Make no mistake about it: Newark, N.J., Mayor Cory Booker did his best on Meet the Press to throw President Barack Obama under the bus.
Political pros don't go on national TV and call their candidate "nauseating" by accident.
And as a campaign surrogate who equated Obama's attacks on businessman Mitt Romney's business record with guilt-by-association attacks on Obama's membership in Rev. Jeremiah Wright's church, on Sunday Booker clearly went rogue on his own guy.
He probably thought he had no choice but to speak up on behalf of the investor class, considering that he's got lots of constituents who make a living on Wall Street. But there's a difference between saying "I'm not about to sit here and indict private equity" — a perfectly reasonable position — and describing Obama's negative ads as "nauseating."
Booker, a former college football star, knows that the flanker doesn't trash the starting quarterback.
Plus, he should know that Obama isn't attacking Romney's record in a political vacuum. He's responding to Romney's repeated — and condescending — charge that Obama just "doesn't understand" how the economy works.
On The Rachel Maddow Show Monday, Booker tried to get back on Obama's side, arguing that when Romney "says 'I was a job creator,' I think that's a characterization of his record that deserves inquiry." Fair enough. But when GOP.org boasts the mocking slogan "I stand with Cory," the damage is done.
But there's a silver lining here for Team Obama. And if they learn the right lesson from the gaffe, it could be Booker who winds up saving them from what has so far been a diffuse and listless re-election effort.
Because Booker has a point: The case that Obama prosecutes against Romney shouldn't be an indictment of private equity or corporate America. Obama should be making the very specific argument that Romney's talent for flipping companies isn't the same skill set that's needed to brace the economy or stare down Muammar Qaddafi.
Which is what Booker's comments forced Obama to do during Monday's closing press briefing at the Chicago NATO Summit, explaining that while a private equity guy's "priority is to maximize profits" — rightly so — "when you're president … your job is to think about those workers who get laid off."

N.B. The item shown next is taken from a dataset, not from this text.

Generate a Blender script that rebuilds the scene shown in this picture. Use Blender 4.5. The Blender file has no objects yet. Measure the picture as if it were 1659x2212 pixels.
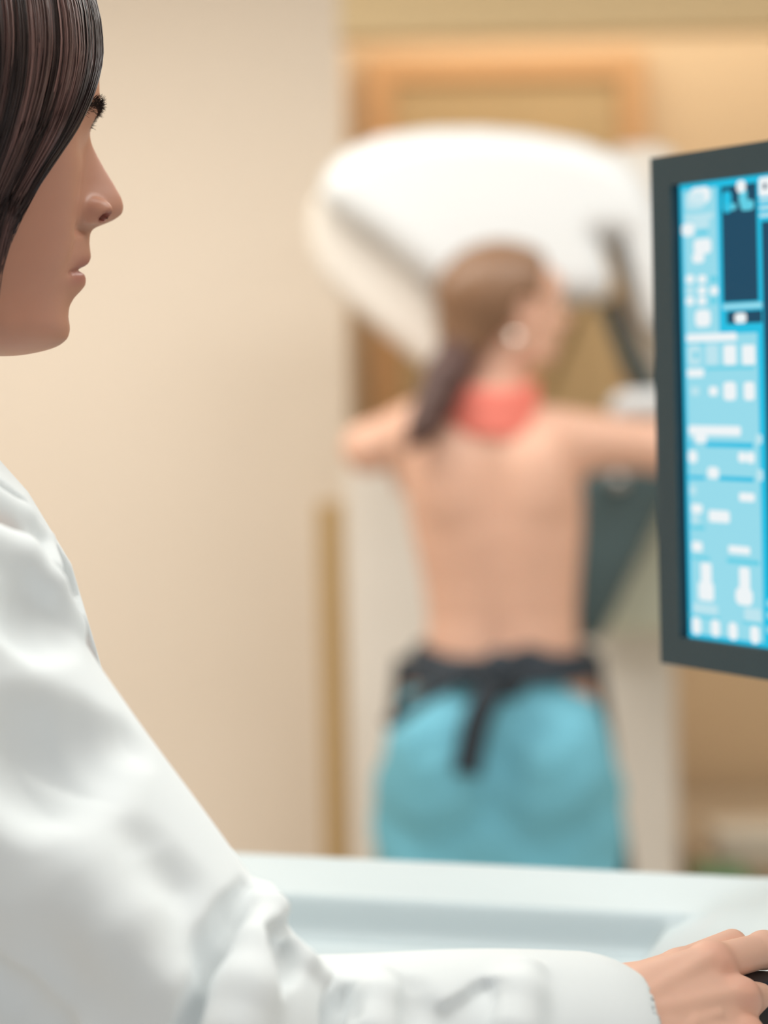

It's the difference between a CEO and the Commander-in-Chief, and it's the case that Obama so far hasn't succeeded in making to the public — which gets in the president's way when he tries to convince voters that he's pro business.
And he is pro business.
In his last meaningful vote as a senator, Obama voted for the TARP bailout that saved the financial industry on which our system — including private equity — relies. It was a vote, it's worth noting, that Romney supported at the time. But Obama can't win the war of words over market principles until he's able to put his efforts to protect the system in context.
Obama's best bets were the GM and Chrysler bailouts — saving those companies and their subcontractor supply chains in Michigan, Illinois, Indiana and Ohio. But he hasn't done a good job explaining that while both he and Romney favored structured bankruptcy, unlike Romney — the professional investor — Obama guessed correctly that government would be the only willing investor at the time.
And with arguably the best horse trade of his presidency, Obama extended Bush-era top marginal income tax rates that congressional Republicans — and professional investors — wanted in exchange for a grab bag of Democrats' priorities, including an extension of benefits to unemployed Americans — otherwise known to businessmen as "customers."
The deal was a win-win on economic stimulus and underscores Obama's point about what presidents do that private equity, investment banks and wealth-management funds don't: They have to factor in more than just profit and can't just look at the bottom line.
Which means that Booker is right: Obama's best case isn't attacking Romney or his firm, Bain Capital. He should say, "Romney made money for investors, and he was good at it."
But that's not all there is to being president.